One such accompaniment, of course, is this bright and flavour-rich watermelon gazpacho, which brings together sweetness, spice and some much-needed summer cooling.

Watermelon Gazpacho

(Yield: 5-6 cups)

2 ½ cups watermelon – deseeded

¼ cup tomato

¼ cup chopped red capsicum

¼ cup spring onions

3-4 cloves garlic

2 tablespoon olive oil

5 basil leaves

2 teaspoons any good vinegar/red wine/sherry or a big squeeze of lemon

3 small slices jalapeño

2 tablespoons finely chopped raw mango

¼ teaspoon chaat masala

Salt to taste (I used Himalayan pink)

Toppings:

Finely sliced avocado

¼ cup finely sliced red capsicum

2 tablespoons finely sliced spring onion

2 tablespoons olive oil

The method to make this watermelon gazpacho is extremely simple. Just keep the toppings aside and put all the other ingredients into a blender. Blend, but let the mixture remain coarse.

Pour into pretty serving glasses or bowls and garnish with the toppings.

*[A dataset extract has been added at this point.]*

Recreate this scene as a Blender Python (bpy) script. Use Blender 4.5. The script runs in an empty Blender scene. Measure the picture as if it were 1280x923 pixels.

Gazpacho is meant to be served cold, and whether your guests will enjoy it as a soup or as a crunchy beverage is up to how you serve it!

This watermelon gazpacho is truly a mélange of flavours: from spicy chaat masala to sweet watermelon, and the textures of soft avocado and crisp raw mango in between. You may think so many ingredients wouldn’t go well together, but believe me – they do. I so enjoyed having this gazpacho with sourdough slices, a light and healthy combination that formed a perfectly filling (and very satisfying!) dinner. Do give it a try while watermelons are in season, and let me know what you think!